* GOAL: Reproduce, character for character, the lines below from the first through the one with "from mathutils import Vector, Matrix". Leave pictures out.

=== RECORDED DATA ===

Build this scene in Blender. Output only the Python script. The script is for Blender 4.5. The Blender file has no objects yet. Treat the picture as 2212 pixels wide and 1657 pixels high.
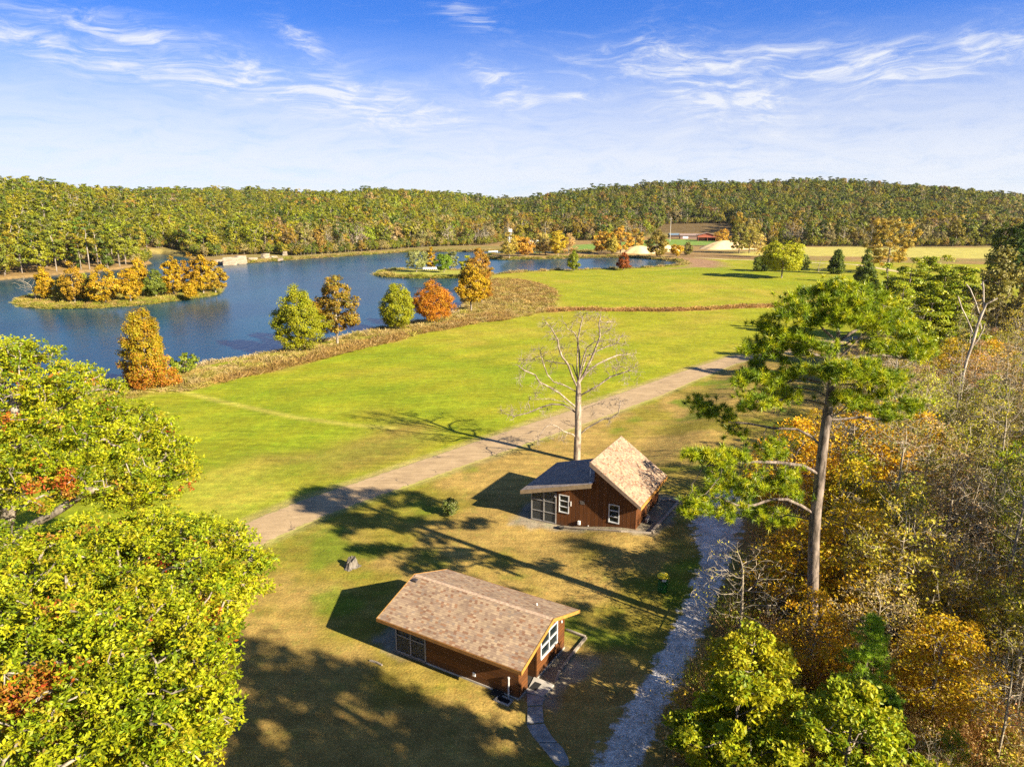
import bpy, math, random
import numpy as np
from mathutils import Vector, Matrix

# ------------------------------------------------------------------ camera, sky, sun, exposure
SC = bpy.context.scene
COL = SC.collection
FPX, CU, CV, H = 1548.46, 1106.0, 828.5, 23.0        # focal length in px of a 2212 px wide frame
PITCH = math.radians(13.706)
cam_d = bpy.data.cameras.new("camera"); cam = bpy.data.objects.new("camera", cam_d); COL.objects.link(cam)
cam.location = (0, 0, H); cam.rotation_euler = (math.radians(90) - PITCH, 0, 0)
cam_d.sensor_width = 36; cam_d.lens = FPX / 2212 * 36; cam_d.clip_start = .1; cam_d.clip_end = 9000
SC.camera = cam
SC.view_settings.view_transform = 'Standard'; SC.view_settings.look = 'None'
SC.view_settings.exposure = 1.65; SC.view_settings.gamma = 1
SUN_AZ, SUN_EL = math.radians(37), math.radians(26.5)  # towards the sun: right of and behind the camera
sd = Vector((math.cos(SUN_AZ)*math.cos(SUN_EL), -math.sin(SUN_AZ)*math.cos(SUN_EL), math.sin(SUN_EL)))
sun_d = bpy.data.lights.new("sun", 'SUN'); sun = bpy.data.objects.new("sun", sun_d); COL.objects.link(sun)
sun_d.energy = 5.0; sun_d.angle = math.radians(.53); sun_d.color = (1, .87, .66)
sun.rotation_euler = sd.to_track_quat('Z', 'Y').to_euler(); sun.location = (60, -60, 80)
SC.render.engine = 'CYCLES'
cy = SC.cycles
cy.max_bounces = 5; cy.diffuse_bounces = 2; cy.glossy_bounces = 2; cy.transmission_bounces = 3
cy.transparent_max_bounces = 6; cy.caustics_reflective = False; cy.caustics_refractive = False
cy.sample_clamp_indirect = 4
cy.use_denoising = False; cy.denoiser = 'OPENIMAGEDENOISE'; cy.denoising_input_passes = 'RGB_ALBEDO_NORMAL'; cy.denoising_prefilter = 'ACCURATE'

class NT:
    """small helper round a node tree"""
    def __init__(s, tree): s.t = tree; s.n = tree.nodes; s.l = tree.links
    def new(s, typ, **kw):
        n = s.n.new(typ)
        ins = kw.pop('ins', {})
        for k, v in kw.items(): setattr(n, k, v)
        for k, v in ins.items(): s.put(n, k, v)
        return n
    def put(s, n, k, v):
        i = n.inputs[k]
        if hasattr(v, 'is_output'): s.l.new(v, i)
        elif hasattr(v, 'outputs'): s.l.new(v.outputs[0], i)
        else: i.default_value = v
    def math(s, op, a, b=None, c=None, clamp=False):
        n = s.n.new('ShaderNodeMath'); n.operation = op; n.use_clamp = clamp
        s.put(n, 0, a)
        if b is not None: s.put(n, 1, b)
        if c is not None: s.put(n, 2, c)
        return n.outputs[0]
    def mix(s, f, a, b, mode='MIX'):
        n = s.n.new('ShaderNodeMix'); n.data_type = 'RGBA'; n.blend_type = mode
        s.put(n, 0, f)
        for k, v in ((6, a), (7, b)):
            if isinstance(v, (tuple, list)) and len(v) == 3: v = (*v, 1)
            s.put(n, k, v)
        return n.outputs[2]
    def ramp(s, f, stops, interp='LINEAR'):
        n = s.n.new('ShaderNodeValToRGB'); n.color_ramp.interpolation = interp
        e = n.color_ramp.elements
        while len(e) < len(stops): e.new(.5)
        for q, (p, c) in zip(e, stops):
            q.position = p; q.color = (c, c, c, 1) if isinstance(c, (int, float)) else (*c, 1)
        s.put(n, 0, f); return n.outputs[0]
    def smooth(s, v, lo, hi):
        n = s.n.new('ShaderNodeMapRange'); n.interpolation_type = 'SMOOTHSTEP'
        s.put(n, 0, v); n.inputs[1].default_value = lo; n.inputs[2].default_value = hi
        return n.outputs[0]
    def noise(s, vec, scale, detail=4, rough=.55, dist=0, out=0):
        n = s.n.new('ShaderNodeTexNoise')
        if vec is not None: s.put(n, 'Vector', vec)
        n.inputs['Scale'].default_value = scale; n.inputs['Detail'].default_value = detail
        n.inputs['Roughness'].default_value = rough; n.inputs['Distortion'].default_value = dist
        return n.outputs[out]
    def mapping(s, vec, scale=(1, 1, 1), rot=(0, 0, 0), loc=(0, 0, 0)):
        n = s.n.new('ShaderNodeMapping'); s.put(n, 0, vec)
        n.inputs['Scale'].default_value = scale; n.inputs['Rotation'].default_value = rot
        n.inputs['Location'].default_value = loc
        return n.outputs[0]

def new_mat(name):
    m = bpy.data.materials.new(name); m.use_nodes = True
    k = NT(m.node_tree); k.n.clear()
    k.out = k.new('ShaderNodeOutputMaterial')
    return m, k

def px_dir(u, v):
    """direction of a pixel of the photograph, used to find where things stand"""
    x = (u - CU) / FPX; y = -(v - CV) / FPX
    return np.array([x, math.cos(PITCH) + y*math.sin(PITCH), -math.sin(PITCH) + y*math.cos(PITCH)])

# ---- world: Nishita sky with thin cirrus
w = bpy.data.worlds.new("World"); SC.world = w; w.use_nodes = True
k = NT(w.node_tree); k.n.clear()
wo = k.new('ShaderNodeOutputWorld'); bg = k.new('ShaderNodeBackground'); k.l.new(bg.outputs[0], wo.inputs[0])
tc = k.new('ShaderNodeTexCoord'); gen = tc.outputs['Generated']
sx = k.new('ShaderNodeSeparateXYZ', ins={0: gen})
zz = k.math('MAXIMUM', sx.outputs[2], 0.0)
z_up = k.math('ADD', k.math('MULTIPLY', zz, 2.6), .03)
cv = k.new('ShaderNodeCombineXYZ', ins={0: sx.outputs[0], 1: sx.outputs[1], 2: z_up})
sky = k.new('ShaderNodeTexSky'); sky.sky_type = 'NISHITA'; sky.sun_disc = False
sky.sun_elevation = SUN_EL; sky.sun_rotation = math.atan2(sd.x, sd.y)
sky.air_density = 1.0; sky.dust_density = 1.2; sky.ozone_density = 3.0; sky.altitude = 100
k.put(sky, 0, k.new('ShaderNodeVectorMath', operation='NORMALIZE', ins={0: cv}).outputs[0])
el = zz
blue = k.mix(1.0, sky.outputs[0], k.ramp(el, [(0, (.5, .52, .58)), (.09, (.52, .58, .74)), (.16, (.42, .62, .95)), (.25, (.26, .56, 1.06)), (.42, (.40, .50, .66)), (.8, (.42, .50, .62))]), 'MULTIPLY')
# cirrus on a high plane
inv = k.math('DIVIDE', 1.0, k.math('ADD', zz, .05))
pl = k.new('ShaderNodeCombineXYZ', ins={0: k.math('MULTIPLY', sx.outputs[0], inv), 1: k.math('MULTIPLY', sx.outputs[1], inv), 2: 0.0})
azn = k.math('ARCTAN2', sx.outputs[0], sx.outputs[1])
sv = k.new('ShaderNodeCombineXYZ', ins={0: azn, 1: k.math('MULTIPLY', zz, 1.0), 2: 0.0})
warp = k.noise(k.mapping(sv, (2.5, 6, 1)), 2.0, 3, out=1)
wv = k.new('ShaderNodeVectorMath', operation='MULTIPLY_ADD', ins={0: warp, 1: (.30, .06, 0), 2: sv})
st1 = k.noise(k.mapping(wv.outputs[0], (7, 40, 1), (0, 0, math.radians(-12))), 1.7, 10, .70, .25)
st2 = k.noise(k.mapping(wv.outputs[0], (12, 50, 1), (0, 0, math.radians(22)), (3, 1, 0)), 1.5, 10, .72, .5)
def blob(u, v, su, sv_, rot=0.0):
    d = px_dir(u, v); d = d/np.linalg.norm(d)
    a0, e0 = math.atan2(d[0], d[1]), d[2]
    ca, sa = math.cos(rot), math.sin(rot)
    da = k.math('SUBTRACT', azn, a0); de = k.math('SUBTRACT', zz, e0)
    p = k.math('DIVIDE', k.math('ADD', k.math('MULTIPLY', da, ca), k.math('MULTIPLY', de, sa)), su)
    q = k.math('DIVIDE', k.math('SUBTRACT', k.math('MULTIPLY', de, ca), k.math('MULTIPLY', da, sa)), sv_)
    r2 = k.math('ADD', k.math('MULTIPLY', p, p), k.math('MULTIPLY', q, q))
    return k.math('EXPONENT', k.math('MULTIPLY', r2, -1.0))
mask = None
for b in [(1420, 110, .05, .02, -.2), (1620, 200, .06, .03, -.5), (2000, 150, .12, .02, .1), (540, 160, .10, .02, -.3), (740, 210, .10, .03, -.2), (1530, 135, .16, .028, -.05), (1500, 170, .07, .045, -.35), (1900, 125, .18, .016, .12), (2100, 120, .12, .02, .1), (1660, 120, .12, .016, 0),
          (1540, 205, .035, .02, -.6),
          (330, 140, .17, .018, -.12), (230, 60, .17, .018, -.15), (480, 175, .20, .02, -.1), (650, 90, .035, .016, -.45), (1080, 170, .045, .02, -.3),
          (1110, 200, .05, .02, -.2), (800, 230, .12, .025, -.1), (60, 80, .08, .02, -.2), (1000, 30, .05, .012, -.3), (1240, 205, .05, .008, 0)]:
    g = blob(*b); mask = g if mask is None else k.math('MAXIMUM', mask, g)
c1 = k.math('MULTIPLY', mask, k.smooth(k.math('ADD', st1, k.math('MULTIPLY', mask, .10)), .47, .80))
c2 = k.math('MULTIPLY', k.math('MULTIPLY', mask, .8), k.smooth(st2, .47, .80))
low = k.math('MULTIPLY', k.ramp(el, [(0, .9), (.06, .85), (.12, .55), (.17, .2), (.22, 0)]), k.smooth(st1, -.15, .6))
veil = k.math('MULTIPLY', k.ramp(el, [(0, 0), (.1, .10), (.2, .12), (.5, .1)]), k.smooth(st1, .5, .85))
cl = k.math('MINIMUM', k.math('ADD', k.math('ADD', k.math('MULTIPLY', k.math('MAXIMUM', c1, c2), .9), veil), low), .94)
cl2 = k.mix(cl, blue, (2.86, 2.95, 3.16))
k.put(bg, 0, cl2); bg.inputs[1].default_value = .10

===

* FINAL ANSWER:
Build this scene in Blender. Output only the Python script. The script is for Blender 4.5. The Blender file has no objects yet. Treat the picture as 2212 pixels wide and 1657 pixels high.
import bpy, math, random
import numpy as np
from mathutils import Vector, Matrix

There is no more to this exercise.